The paper tackles the tension between efficiency and flexibility in differential privacy composition for deep learning by proving a simpler composition theorem with smaller constants for adaptive privacy budgets using Rényi Differential Privacy, enabling practical applications such as online noise or batch size adaptation and early stopping to improve accuracy or reduce total privacy loss.

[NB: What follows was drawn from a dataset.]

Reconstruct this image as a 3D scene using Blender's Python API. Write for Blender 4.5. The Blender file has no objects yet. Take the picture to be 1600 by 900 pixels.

Differential Privacy (DP) is the leading approach to privacy preserving deep learning. As such, there are multiple efforts to provide drop-in integration of DP into popular frameworks. These efforts, which add noise to each gradient computation to make it DP, rely on composition theorems to bound the total privacy loss incurred over this sequence of DP computations. However, existing composition theorems present a tension between efficiency and flexibility. Most theorems require all computations in the sequence to have a predefined DP parameter, called the privacy budget. This prevents the design of training algorithms that adapt the privacy budget on the fly, or that terminate early to reduce the total privacy loss. Alternatively, the few existing composition results for adaptive privacy budgets provide complex bounds on the privacy loss, with constants too large to be practical. In this paper, we study DP composition under adaptive privacy budgets through the lens of Rényi Differential Privacy, proving a simpler composition theorem with smaller constants, making it practical enough to use in algorithm design. We demonstrate two applications of this theorem for DP deep learning: adapting the noise or batch size online to improve a model's accuracy within a fixed total privacy loss, and stopping early when fine-tuning a model to reduce total privacy loss.